Wer Beispiele für Modularisierung und Standardisierung sucht, findet gewöhnlich solche aus der Massenproduktion, etwa aus dem Automobilbau. Schnell entsteht so der Eindruck, Modularisierung gäbe es bei kleineren Losgrößen – bis hin zur Losgröße 1 – kaum oder sei gar unmöglich. Stimmt das? Ich meine: nein!
Modularisierung ist zunächst einmal der Versuch, eine Antwort auf die ständig steigende Komplexität zu finden. Wo kommt sie her? Was treibt sie? Nun, da ist zunächst der (verständliche) Wunsch des Vertriebs, sich vom Wettbewerb zu differenzieren. Das geht zunächst mit einer möglichst einzigartigen und umfassenden Produktarchitektur, mit der möglichst viele potentielle Kundenwünsche abgedeckt werden können. Dies führt zu geringeren Stückzahlen und steigert natürlich die Komplexität – ohne dass der Marktanteil signifikant wächst. Die Folgen: höhere Kosten, die Wettbewerbsfähigkeit gegenüber artverwandten Lösungen sinkt. In stagnierenden Märkten reagieren die Unternehmen mit weiteren Produktanpassungen an kundenspezifische Wünsche, um Nischenmärkte besetzen zu können. Und erhöhen damit die Komplexität weiter. Diesen Teufelskreis gilt es zu durchbrechen.

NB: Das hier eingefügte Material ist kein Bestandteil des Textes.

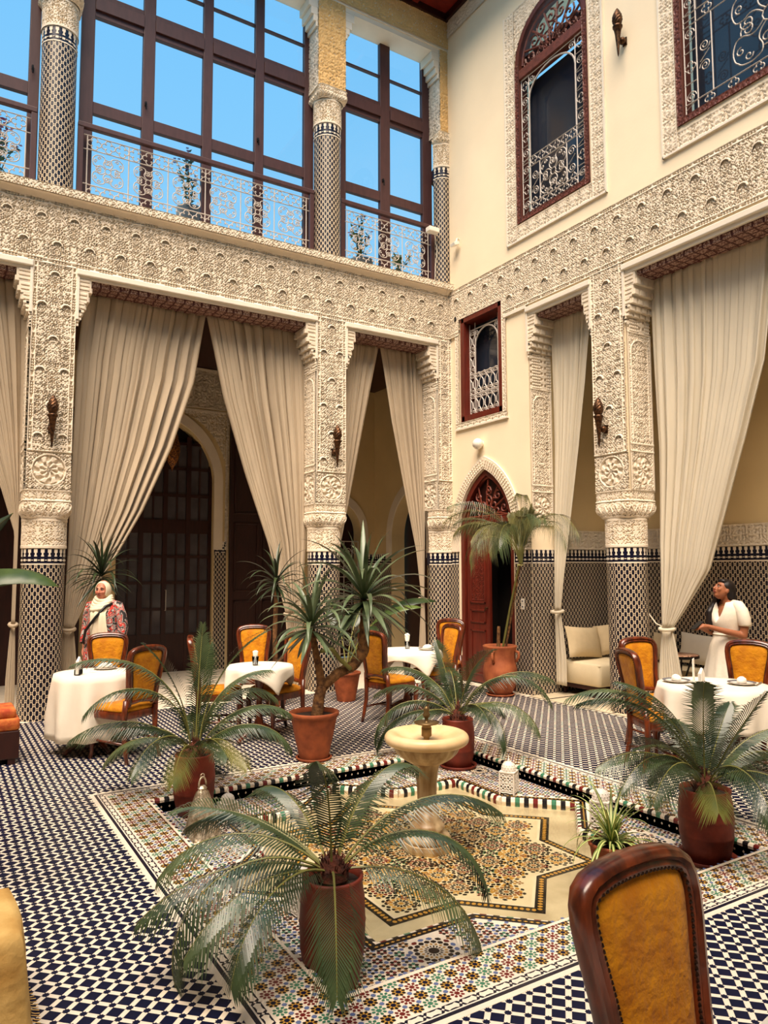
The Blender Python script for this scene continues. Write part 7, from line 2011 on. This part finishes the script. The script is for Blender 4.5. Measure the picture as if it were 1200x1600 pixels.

Mär von der Kundenspezifik
Um positive Skaleneffekte erzielen zu können, ist die Modularisierung der Weg zwischen dem Standard einerseits und dem „One-Piece-Concept“ andererseits. Auf dem Weg zu einer modularen Produktarchitektur, kann man einen nützlichen Prinzip folgen: dem Cato-Prinzip. Es geht davon aus, dass heute die wenigsten Dinge wirklich kundenspezifisch sind. Nur wenige Dinge werden wirklich mit der Stückzahl 1 hergestellt. Zerlegt man diese angeblichen „Sonderprodukte“, so bestehen auch diese aus ganz „normalen“ Einzelteilen (beispielsweise Motoren, Schraubverbindungen, Rohrleitungen, Flanschen). Die meisten Baugruppen bestehen aus Untergruppen und diese wiederum aus Teilen, die dann doch einer bestimmten Norm, einem Standard (DIN etc.) entsprechen.
Basismaschine plus Optionen
Um der Komplexität zu Leibe zu rücken, besteht die Kunst darin, das Gesamtkonstrukt in geeignete Untergruppen zu zerlegen, die komplementär verwendet werden können. Hierzu trennt man die Gesamtheit in einen Torso – eine Maschine in einem vorläufigen, noch nicht funktionsfähigen Stadium – und verschiedene Optionen, mit vorab definierten Schnittstellen. Mit diesen Optionen wird die Basismaschine an die gewünschten Kundenspezifikationen angepasst. Dabei ist es durchaus möglich, dass eine Option durch kundenspezifische Anforderungen komplett verändert wird. Wichtig ist: Der Grundbaukasten darf durch diese Kundenwünsche nicht beeinträchtigt werden.
Und noch etwas gilt es bei der Definition der Unterbaugruppen zu beachten: Sind sie „zu klein“, wird das Puzzle zu unübersichtlich und man gerät schnell erneut in die Falle der kundenspezifischen Anpassungen (customisation); sind die Untergruppen dagegen „zu groß“ geschnitten, ist der Konflikt mit individuellen Kundenanforderungen, die dann kaum noch abgedeckt werden können, vorprogrammiert.
Der größte Feind der hier beschriebenen Modularisierung ist aus dem bereits genannten Grund (Differenzierung vom Wettbewerb und daher maximale Diversifikation der Produktpalette) der eigene Vertrieb. Unternehmen tun daher gut daran, ihn von Anfang an in den Veränderungsprozess einzubinden.